# Brief
Repeat each line exactly as it is written.

# Given data
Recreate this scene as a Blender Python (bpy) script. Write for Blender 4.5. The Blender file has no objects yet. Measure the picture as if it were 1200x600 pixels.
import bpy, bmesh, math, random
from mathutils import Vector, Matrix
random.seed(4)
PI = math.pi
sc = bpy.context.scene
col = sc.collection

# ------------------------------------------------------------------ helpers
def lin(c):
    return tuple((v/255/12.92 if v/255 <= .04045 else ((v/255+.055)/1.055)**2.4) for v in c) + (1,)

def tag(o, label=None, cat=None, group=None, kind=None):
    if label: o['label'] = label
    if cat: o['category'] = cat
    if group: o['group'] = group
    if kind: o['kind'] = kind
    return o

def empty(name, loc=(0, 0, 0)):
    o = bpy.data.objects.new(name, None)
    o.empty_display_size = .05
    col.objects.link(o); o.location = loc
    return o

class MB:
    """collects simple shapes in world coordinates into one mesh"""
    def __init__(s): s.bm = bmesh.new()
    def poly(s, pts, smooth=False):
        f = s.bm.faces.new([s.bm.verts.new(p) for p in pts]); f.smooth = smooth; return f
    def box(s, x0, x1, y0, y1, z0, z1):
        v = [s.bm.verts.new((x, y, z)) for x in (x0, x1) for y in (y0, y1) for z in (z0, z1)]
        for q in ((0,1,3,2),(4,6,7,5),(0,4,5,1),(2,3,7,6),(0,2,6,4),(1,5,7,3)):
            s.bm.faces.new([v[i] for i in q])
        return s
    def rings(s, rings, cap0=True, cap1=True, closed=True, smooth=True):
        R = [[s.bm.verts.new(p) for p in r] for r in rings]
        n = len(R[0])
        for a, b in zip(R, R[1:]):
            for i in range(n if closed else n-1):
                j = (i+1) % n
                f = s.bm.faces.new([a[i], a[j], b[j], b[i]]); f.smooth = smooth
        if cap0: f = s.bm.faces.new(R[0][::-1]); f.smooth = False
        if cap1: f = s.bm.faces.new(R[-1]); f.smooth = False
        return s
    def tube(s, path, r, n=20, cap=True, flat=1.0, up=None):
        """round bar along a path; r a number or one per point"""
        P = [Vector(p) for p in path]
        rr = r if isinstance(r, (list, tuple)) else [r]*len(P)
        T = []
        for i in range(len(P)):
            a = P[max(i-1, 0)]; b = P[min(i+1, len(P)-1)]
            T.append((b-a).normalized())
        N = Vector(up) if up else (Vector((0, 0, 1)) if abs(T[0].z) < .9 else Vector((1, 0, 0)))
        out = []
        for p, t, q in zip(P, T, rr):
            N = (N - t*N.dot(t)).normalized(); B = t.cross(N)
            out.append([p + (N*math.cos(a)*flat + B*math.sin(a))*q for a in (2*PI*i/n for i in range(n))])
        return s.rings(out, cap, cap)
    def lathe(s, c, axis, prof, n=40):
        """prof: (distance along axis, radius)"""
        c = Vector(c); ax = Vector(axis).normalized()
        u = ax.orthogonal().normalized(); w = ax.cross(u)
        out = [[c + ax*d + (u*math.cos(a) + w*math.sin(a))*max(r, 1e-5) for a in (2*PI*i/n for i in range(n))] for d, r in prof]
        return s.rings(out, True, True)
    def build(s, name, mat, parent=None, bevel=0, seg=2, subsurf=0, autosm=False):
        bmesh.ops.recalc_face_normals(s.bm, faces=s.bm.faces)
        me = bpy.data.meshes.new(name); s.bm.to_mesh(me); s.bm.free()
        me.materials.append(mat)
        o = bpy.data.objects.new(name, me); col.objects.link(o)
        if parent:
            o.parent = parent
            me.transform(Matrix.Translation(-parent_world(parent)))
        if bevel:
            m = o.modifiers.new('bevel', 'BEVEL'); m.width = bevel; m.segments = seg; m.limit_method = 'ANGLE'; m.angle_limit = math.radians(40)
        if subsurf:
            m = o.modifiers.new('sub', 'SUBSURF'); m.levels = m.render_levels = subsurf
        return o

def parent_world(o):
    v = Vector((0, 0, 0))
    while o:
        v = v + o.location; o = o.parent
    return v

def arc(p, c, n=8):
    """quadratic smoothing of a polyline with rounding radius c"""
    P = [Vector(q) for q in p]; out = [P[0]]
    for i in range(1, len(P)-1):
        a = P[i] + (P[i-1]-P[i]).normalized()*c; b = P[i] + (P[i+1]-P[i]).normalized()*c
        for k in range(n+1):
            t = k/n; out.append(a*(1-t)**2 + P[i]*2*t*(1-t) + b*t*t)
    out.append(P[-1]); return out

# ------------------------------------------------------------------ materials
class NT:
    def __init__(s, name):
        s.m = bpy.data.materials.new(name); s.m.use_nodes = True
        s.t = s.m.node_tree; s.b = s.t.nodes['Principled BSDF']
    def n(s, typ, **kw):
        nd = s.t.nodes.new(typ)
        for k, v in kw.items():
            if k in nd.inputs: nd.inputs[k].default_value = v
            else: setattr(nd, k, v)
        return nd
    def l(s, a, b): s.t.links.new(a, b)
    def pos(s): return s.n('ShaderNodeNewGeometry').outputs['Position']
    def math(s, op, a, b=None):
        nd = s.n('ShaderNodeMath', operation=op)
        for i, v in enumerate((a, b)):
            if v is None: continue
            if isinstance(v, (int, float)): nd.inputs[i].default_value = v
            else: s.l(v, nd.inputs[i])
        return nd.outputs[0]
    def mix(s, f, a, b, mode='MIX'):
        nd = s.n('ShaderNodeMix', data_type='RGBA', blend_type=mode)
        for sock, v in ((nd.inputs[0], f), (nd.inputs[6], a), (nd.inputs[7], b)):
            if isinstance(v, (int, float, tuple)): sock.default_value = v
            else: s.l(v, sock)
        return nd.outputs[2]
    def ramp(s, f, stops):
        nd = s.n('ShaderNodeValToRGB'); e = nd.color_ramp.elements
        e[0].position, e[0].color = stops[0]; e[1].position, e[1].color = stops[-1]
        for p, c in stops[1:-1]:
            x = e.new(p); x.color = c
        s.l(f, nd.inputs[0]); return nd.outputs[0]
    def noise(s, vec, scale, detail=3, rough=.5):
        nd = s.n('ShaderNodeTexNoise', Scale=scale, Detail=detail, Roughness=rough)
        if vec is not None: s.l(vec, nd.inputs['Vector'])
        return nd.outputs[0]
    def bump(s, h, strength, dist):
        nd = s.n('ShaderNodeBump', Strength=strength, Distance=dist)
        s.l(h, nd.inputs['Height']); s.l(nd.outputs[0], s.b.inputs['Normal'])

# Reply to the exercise
Recreate this scene as a Blender Python (bpy) script. Write for Blender 4.5. The Blender file has no objects yet. Measure the picture as if it were 1200x600 pixels.
import bpy, bmesh, math, random
from mathutils import Vector, Matrix
random.seed(4)
PI = math.pi
sc = bpy.context.scene
col = sc.collection

# ------------------------------------------------------------------ helpers
def lin(c):
    return tuple((v/255/12.92 if v/255 <= .04045 else ((v/255+.055)/1.055)**2.4) for v in c) + (1,)

def tag(o, label=None, cat=None, group=None, kind=None):
    if label: o['label'] = label
    if cat: o['category'] = cat
    if group: o['group'] = group
    if kind: o['kind'] = kind
    return o

def empty(name, loc=(0, 0, 0)):
    o = bpy.data.objects.new(name, None)
    o.empty_display_size = .05
    col.objects.link(o); o.location = loc
    return o

class MB:
    """collects simple shapes in world coordinates into one mesh"""
    def __init__(s): s.bm = bmesh.new()
    def poly(s, pts, smooth=False):
        f = s.bm.faces.new([s.bm.verts.new(p) for p in pts]); f.smooth = smooth; return f
    def box(s, x0, x1, y0, y1, z0, z1):
        v = [s.bm.verts.new((x, y, z)) for x in (x0, x1) for y in (y0, y1) for z in (z0, z1)]
        for q in ((0,1,3,2),(4,6,7,5),(0,4,5,1),(2,3,7,6),(0,2,6,4),(1,5,7,3)):
            s.bm.faces.new([v[i] for i in q])
        return s
    def rings(s, rings, cap0=True, cap1=True, closed=True, smooth=True):
        R = [[s.bm.verts.new(p) for p in r] for r in rings]
        n = len(R[0])
        for a, b in zip(R, R[1:]):
            for i in range(n if closed else n-1):
                j = (i+1) % n
                f = s.bm.faces.new([a[i], a[j], b[j], b[i]]); f.smooth = smooth
        if cap0: f = s.bm.faces.new(R[0][::-1]); f.smooth = False
        if cap1: f = s.bm.faces.new(R[-1]); f.smooth = False
        return s
    def tube(s, path, r, n=20, cap=True, flat=1.0, up=None):
        """round bar along a path; r a number or one per point"""
        P = [Vector(p) for p in path]
        rr = r if isinstance(r, (list, tuple)) else [r]*len(P)
        T = []
        for i in range(len(P)):
            a = P[max(i-1, 0)]; b = P[min(i+1, len(P)-1)]
            T.append((b-a).normalized())
        N = Vector(up) if up else (Vector((0, 0, 1)) if abs(T[0].z) < .9 else Vector((1, 0, 0)))
        out = []
        for p, t, q in zip(P, T, rr):
            N = (N - t*N.dot(t)).normalized(); B = t.cross(N)
            out.append([p + (N*math.cos(a)*flat + B*math.sin(a))*q for a in (2*PI*i/n for i in range(n))])
        return s.rings(out, cap, cap)
    def lathe(s, c, axis, prof, n=40):
        """prof: (distance along axis, radius)"""
        c = Vector(c); ax = Vector(axis).normalized()
        u = ax.orthogonal().normalized(); w = ax.cross(u)
        out = [[c + ax*d + (u*math.cos(a) + w*math.sin(a))*max(r, 1e-5) for a in (2*PI*i/n for i in range(n))] for d, r in prof]
        return s.rings(out, True, True)
    def build(s, name, mat, parent=None, bevel=0, seg=2, subsurf=0, autosm=False):
        bmesh.ops.recalc_face_normals(s.bm, faces=s.bm.faces)
        me = bpy.data.meshes.new(name); s.bm.to_mesh(me); s.bm.free()
        me.materials.append(mat)
        o = bpy.data.objects.new(name, me); col.objects.link(o)
        if parent:
            o.parent = parent
            me.transform(Matrix.Translation(-parent_world(parent)))
        if bevel:
            m = o.modifiers.new('bevel', 'BEVEL'); m.width = bevel; m.segments = seg; m.limit_method = 'ANGLE'; m.angle_limit = math.radians(40)
        if subsurf:
            m = o.modifiers.new('sub', 'SUBSURF'); m.levels = m.render_levels = subsurf
        return o

def parent_world(o):
    v = Vector((0, 0, 0))
    while o:
        v = v + o.location; o = o.parent
    return v

def arc(p, c, n=8):
    """quadratic smoothing of a polyline with rounding radius c"""
    P = [Vector(q) for q in p]; out = [P[0]]
    for i in range(1, len(P)-1):
        a = P[i] + (P[i-1]-P[i]).normalized()*c; b = P[i] + (P[i+1]-P[i]).normalized()*c
        for k in range(n+1):
            t = k/n; out.append(a*(1-t)**2 + P[i]*2*t*(1-t) + b*t*t)
    out.append(P[-1]); return out

# ------------------------------------------------------------------ materials
class NT:
    def __init__(s, name):
        s.m = bpy.data.materials.new(name); s.m.use_nodes = True
        s.t = s.m.node_tree; s.b = s.t.nodes['Principled BSDF']
    def n(s, typ, **kw):
        nd = s.t.nodes.new(typ)
        for k, v in kw.items():
            if k in nd.inputs: nd.inputs[k].default_value = v
            else: setattr(nd, k, v)
        return nd
    def l(s, a, b): s.t.links.new(a, b)
    def pos(s): return s.n('ShaderNodeNewGeometry').outputs['Position']
    def math(s, op, a, b=None):
        nd = s.n('ShaderNodeMath', operation=op)
        for i, v in enumerate((a, b)):
            if v is None: continue
            if isinstance(v, (int, float)): nd.inputs[i].default_value = v
            else: s.l(v, nd.inputs[i])
        return nd.outputs[0]
    def mix(s, f, a, b, mode='MIX'):
        nd = s.n('ShaderNodeMix', data_type='RGBA', blend_type=mode)
        for sock, v in ((nd.inputs[0], f), (nd.inputs[6], a), (nd.inputs[7], b)):
            if isinstance(v, (int, float, tuple)): sock.default_value = v
            else: s.l(v, sock)
        return nd.outputs[2]
    def ramp(s, f, stops):
        nd = s.n('ShaderNodeValToRGB'); e = nd.color_ramp.elements
        e[0].position, e[0].color = stops[0]; e[1].position, e[1].color = stops[-1]
        for p, c in stops[1:-1]:
            x = e.new(p); x.color = c
        s.l(f, nd.inputs[0]); return nd.outputs[0]
    def noise(s, vec, scale, detail=3, rough=.5):
        nd = s.n('ShaderNodeTexNoise', Scale=scale, Detail=detail, Roughness=rough)
        if vec is not None: s.l(vec, nd.inputs['Vector'])
        return nd.outputs[0]
    def bump(s, h, strength, dist):
        nd = s.n('ShaderNodeBump', Strength=strength, Distance=dist)
        s.l(h, nd.inputs['Height']); s.l(nd.outputs[0], s.b.inputs['Normal'])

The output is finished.